### [TASK BRIEF]
Begin at the first line below and copy each line exactly, ending with the line where "(1.0, 0.80, 0.80))" appears.

# SOURCE MATERIAL start

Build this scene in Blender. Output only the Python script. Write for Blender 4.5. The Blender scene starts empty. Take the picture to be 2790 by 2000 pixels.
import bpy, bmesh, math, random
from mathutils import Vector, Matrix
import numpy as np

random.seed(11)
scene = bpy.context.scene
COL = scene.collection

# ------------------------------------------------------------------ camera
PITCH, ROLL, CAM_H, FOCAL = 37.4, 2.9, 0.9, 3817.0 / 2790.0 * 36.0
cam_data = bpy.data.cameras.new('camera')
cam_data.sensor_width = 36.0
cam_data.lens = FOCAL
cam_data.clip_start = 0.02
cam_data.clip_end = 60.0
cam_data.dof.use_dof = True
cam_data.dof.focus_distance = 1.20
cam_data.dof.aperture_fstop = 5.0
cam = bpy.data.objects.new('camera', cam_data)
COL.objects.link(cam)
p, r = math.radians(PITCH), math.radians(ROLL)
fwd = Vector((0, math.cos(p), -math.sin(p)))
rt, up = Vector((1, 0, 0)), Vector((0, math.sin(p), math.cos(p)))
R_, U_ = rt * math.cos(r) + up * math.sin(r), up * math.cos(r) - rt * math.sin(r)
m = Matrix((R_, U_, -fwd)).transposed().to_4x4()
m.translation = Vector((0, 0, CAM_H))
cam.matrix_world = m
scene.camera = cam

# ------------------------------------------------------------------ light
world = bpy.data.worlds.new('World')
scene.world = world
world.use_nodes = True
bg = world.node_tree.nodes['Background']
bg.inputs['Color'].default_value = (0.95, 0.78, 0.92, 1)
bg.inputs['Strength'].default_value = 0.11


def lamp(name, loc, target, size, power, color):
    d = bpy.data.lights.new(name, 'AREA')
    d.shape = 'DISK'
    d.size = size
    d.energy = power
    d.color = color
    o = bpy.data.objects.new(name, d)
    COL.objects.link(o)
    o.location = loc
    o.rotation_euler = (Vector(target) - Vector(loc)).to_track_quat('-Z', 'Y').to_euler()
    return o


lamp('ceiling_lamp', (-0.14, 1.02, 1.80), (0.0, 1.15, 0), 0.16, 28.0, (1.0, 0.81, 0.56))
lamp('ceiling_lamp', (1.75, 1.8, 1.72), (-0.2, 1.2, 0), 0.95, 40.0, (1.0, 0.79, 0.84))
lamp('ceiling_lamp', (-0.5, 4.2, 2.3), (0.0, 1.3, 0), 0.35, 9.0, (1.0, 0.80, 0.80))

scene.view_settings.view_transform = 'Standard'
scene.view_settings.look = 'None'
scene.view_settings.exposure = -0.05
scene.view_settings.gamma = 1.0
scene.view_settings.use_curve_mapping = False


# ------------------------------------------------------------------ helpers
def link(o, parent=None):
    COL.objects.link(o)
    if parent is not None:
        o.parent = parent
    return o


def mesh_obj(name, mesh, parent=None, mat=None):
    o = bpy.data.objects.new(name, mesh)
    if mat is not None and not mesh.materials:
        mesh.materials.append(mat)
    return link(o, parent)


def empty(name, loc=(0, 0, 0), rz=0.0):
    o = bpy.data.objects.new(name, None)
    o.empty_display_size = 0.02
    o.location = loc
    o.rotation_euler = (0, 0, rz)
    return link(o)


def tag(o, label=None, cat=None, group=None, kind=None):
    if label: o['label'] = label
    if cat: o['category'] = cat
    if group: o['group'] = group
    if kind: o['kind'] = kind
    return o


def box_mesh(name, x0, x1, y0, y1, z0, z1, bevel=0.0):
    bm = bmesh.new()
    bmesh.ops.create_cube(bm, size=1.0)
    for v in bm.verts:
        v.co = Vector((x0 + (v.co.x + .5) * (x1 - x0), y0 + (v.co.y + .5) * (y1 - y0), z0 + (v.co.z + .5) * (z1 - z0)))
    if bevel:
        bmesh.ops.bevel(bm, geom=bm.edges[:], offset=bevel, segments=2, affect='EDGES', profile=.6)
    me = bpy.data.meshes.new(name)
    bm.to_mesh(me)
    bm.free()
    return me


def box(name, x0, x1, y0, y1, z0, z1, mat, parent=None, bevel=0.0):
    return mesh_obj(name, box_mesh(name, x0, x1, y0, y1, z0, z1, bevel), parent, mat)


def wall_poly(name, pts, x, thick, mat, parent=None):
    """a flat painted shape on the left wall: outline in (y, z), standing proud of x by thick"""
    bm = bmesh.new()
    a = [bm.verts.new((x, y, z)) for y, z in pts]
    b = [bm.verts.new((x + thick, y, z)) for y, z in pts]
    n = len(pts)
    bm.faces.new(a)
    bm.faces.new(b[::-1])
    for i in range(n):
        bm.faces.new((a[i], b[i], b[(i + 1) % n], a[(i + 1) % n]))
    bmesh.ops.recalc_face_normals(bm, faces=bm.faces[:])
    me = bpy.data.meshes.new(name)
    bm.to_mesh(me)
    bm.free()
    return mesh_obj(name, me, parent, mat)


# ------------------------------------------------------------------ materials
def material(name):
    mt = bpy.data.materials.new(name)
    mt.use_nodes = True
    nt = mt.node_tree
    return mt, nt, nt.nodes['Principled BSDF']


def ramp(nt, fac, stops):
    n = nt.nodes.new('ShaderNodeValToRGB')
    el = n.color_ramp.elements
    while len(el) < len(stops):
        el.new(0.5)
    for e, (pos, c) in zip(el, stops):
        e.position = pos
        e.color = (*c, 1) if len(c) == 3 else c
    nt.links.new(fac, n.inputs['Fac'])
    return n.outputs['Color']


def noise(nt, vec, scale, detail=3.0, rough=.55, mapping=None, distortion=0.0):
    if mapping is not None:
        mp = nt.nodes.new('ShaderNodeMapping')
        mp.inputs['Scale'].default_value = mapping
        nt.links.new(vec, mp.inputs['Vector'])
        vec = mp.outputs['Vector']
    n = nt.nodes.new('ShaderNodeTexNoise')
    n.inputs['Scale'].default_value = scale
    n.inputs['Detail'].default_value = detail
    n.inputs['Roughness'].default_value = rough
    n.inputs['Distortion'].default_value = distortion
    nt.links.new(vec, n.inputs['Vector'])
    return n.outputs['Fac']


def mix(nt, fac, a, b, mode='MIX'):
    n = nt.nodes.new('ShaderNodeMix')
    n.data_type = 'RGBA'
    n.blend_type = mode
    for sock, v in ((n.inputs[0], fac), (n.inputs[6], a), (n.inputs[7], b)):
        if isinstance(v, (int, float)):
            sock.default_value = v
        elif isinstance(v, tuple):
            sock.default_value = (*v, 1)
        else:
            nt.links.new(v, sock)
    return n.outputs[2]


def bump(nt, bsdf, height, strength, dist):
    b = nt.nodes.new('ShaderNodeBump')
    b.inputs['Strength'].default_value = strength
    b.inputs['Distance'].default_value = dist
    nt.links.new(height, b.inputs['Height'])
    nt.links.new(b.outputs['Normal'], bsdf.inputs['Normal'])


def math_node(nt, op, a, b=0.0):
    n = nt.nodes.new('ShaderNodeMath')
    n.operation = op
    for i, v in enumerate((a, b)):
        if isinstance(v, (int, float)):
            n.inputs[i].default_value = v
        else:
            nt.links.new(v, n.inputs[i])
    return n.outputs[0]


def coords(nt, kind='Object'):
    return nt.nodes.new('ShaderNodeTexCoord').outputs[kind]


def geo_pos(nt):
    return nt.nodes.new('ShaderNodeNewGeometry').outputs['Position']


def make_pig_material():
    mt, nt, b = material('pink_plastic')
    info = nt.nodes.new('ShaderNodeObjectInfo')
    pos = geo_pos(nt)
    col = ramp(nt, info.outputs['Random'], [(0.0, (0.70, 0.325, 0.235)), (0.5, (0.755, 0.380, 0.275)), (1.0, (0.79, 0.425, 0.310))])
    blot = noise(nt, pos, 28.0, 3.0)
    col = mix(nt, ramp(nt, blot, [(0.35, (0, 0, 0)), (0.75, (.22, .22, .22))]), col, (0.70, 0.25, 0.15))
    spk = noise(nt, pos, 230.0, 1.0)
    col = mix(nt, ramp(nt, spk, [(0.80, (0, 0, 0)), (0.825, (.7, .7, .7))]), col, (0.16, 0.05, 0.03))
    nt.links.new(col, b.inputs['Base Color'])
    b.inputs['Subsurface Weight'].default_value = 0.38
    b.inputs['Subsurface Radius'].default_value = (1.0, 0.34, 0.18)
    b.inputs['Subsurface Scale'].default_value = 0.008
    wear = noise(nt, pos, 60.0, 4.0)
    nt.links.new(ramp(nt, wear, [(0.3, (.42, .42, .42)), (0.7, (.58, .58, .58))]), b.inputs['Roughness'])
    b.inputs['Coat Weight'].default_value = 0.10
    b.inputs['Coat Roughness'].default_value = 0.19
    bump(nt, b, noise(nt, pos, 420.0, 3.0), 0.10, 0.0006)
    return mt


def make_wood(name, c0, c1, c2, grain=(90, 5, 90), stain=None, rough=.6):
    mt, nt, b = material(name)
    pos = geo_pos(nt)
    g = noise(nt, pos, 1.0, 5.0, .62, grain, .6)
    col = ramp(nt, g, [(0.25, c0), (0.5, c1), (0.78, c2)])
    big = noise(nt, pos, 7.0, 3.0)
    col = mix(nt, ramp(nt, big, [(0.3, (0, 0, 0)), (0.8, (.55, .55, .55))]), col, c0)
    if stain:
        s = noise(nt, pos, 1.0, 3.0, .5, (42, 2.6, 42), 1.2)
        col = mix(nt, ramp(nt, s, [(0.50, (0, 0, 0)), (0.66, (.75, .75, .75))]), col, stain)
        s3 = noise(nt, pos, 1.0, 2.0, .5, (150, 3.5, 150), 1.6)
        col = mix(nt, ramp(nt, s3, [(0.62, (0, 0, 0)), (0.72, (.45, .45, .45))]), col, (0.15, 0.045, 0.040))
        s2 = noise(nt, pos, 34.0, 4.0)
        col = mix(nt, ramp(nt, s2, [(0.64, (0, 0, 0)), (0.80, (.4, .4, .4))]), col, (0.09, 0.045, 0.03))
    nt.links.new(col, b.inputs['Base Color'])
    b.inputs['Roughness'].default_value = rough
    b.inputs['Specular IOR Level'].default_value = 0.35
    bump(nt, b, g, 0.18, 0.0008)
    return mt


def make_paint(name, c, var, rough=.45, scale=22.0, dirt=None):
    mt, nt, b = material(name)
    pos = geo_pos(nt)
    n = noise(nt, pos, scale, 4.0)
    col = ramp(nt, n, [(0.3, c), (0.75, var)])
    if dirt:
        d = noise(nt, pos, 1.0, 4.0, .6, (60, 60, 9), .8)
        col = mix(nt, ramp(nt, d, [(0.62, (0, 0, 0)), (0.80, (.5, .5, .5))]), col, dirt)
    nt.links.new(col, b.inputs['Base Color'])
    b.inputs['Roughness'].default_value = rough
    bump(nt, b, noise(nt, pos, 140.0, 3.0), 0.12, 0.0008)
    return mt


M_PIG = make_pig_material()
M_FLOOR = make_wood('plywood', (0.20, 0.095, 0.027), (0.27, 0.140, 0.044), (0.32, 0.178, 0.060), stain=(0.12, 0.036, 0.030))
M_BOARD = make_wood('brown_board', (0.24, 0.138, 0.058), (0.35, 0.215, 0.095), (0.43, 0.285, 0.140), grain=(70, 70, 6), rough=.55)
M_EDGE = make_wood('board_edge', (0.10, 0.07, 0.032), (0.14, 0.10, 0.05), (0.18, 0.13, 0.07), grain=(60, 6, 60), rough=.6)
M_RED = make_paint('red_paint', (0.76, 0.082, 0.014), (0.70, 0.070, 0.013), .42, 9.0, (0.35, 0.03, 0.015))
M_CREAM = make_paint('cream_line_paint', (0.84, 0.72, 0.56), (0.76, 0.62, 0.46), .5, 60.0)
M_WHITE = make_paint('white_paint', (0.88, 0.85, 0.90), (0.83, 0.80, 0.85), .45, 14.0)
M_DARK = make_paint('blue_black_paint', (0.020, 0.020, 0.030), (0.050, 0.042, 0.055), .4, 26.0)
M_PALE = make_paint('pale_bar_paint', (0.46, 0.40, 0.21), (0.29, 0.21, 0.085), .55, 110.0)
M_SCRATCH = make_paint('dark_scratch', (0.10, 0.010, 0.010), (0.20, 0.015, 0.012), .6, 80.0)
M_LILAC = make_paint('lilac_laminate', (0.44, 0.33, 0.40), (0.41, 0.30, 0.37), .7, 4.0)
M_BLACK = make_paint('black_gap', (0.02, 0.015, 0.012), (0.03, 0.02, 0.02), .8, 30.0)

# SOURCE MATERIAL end

### [RESULT OF THIS EXERCISE]
Build this scene in Blender. Output only the Python script. Write for Blender 4.5. The Blender scene starts empty. Take the picture to be 2790 by 2000 pixels.
import bpy, bmesh, math, random
from mathutils import Vector, Matrix
import numpy as np

random.seed(11)
scene = bpy.context.scene
COL = scene.collection

# ------------------------------------------------------------------ camera
PITCH, ROLL, CAM_H, FOCAL = 37.4, 2.9, 0.9, 3817.0 / 2790.0 * 36.0
cam_data = bpy.data.cameras.new('camera')
cam_data.sensor_width = 36.0
cam_data.lens = FOCAL
cam_data.clip_start = 0.02
cam_data.clip_end = 60.0
cam_data.dof.use_dof = True
cam_data.dof.focus_distance = 1.20
cam_data.dof.aperture_fstop = 5.0
cam = bpy.data.objects.new('camera', cam_data)
COL.objects.link(cam)
p, r = math.radians(PITCH), math.radians(ROLL)
fwd = Vector((0, math.cos(p), -math.sin(p)))
rt, up = Vector((1, 0, 0)), Vector((0, math.sin(p), math.cos(p)))
R_, U_ = rt * math.cos(r) + up * math.sin(r), up * math.cos(r) - rt * math.sin(r)
m = Matrix((R_, U_, -fwd)).transposed().to_4x4()
m.translation = Vector((0, 0, CAM_H))
cam.matrix_world = m
scene.camera = cam

# ------------------------------------------------------------------ light
world = bpy.data.worlds.new('World')
scene.world = world
world.use_nodes = True
bg = world.node_tree.nodes['Background']
bg.inputs['Color'].default_value = (0.95, 0.78, 0.92, 1)
bg.inputs['Strength'].default_value = 0.11


def lamp(name, loc, target, size, power, color):
    d = bpy.data.lights.new(name, 'AREA')
    d.shape = 'DISK'
    d.size = size
    d.energy = power
    d.color = color
    o = bpy.data.objects.new(name, d)
    COL.objects.link(o)
    o.location = loc
    o.rotation_euler = (Vector(target) - Vector(loc)).to_track_quat('-Z', 'Y').to_euler()
    return o


lamp('ceiling_lamp', (-0.14, 1.02, 1.80), (0.0, 1.15, 0), 0.16, 28.0, (1.0, 0.81, 0.56))
lamp('ceiling_lamp', (1.75, 1.8, 1.72), (-0.2, 1.2, 0), 0.95, 40.0, (1.0, 0.79, 0.84))
lamp('ceiling_lamp', (-0.5, 4.2, 2.3), (0.0, 1.3, 0), 0.35, 9.0, (1.0, 0.80, 0.80))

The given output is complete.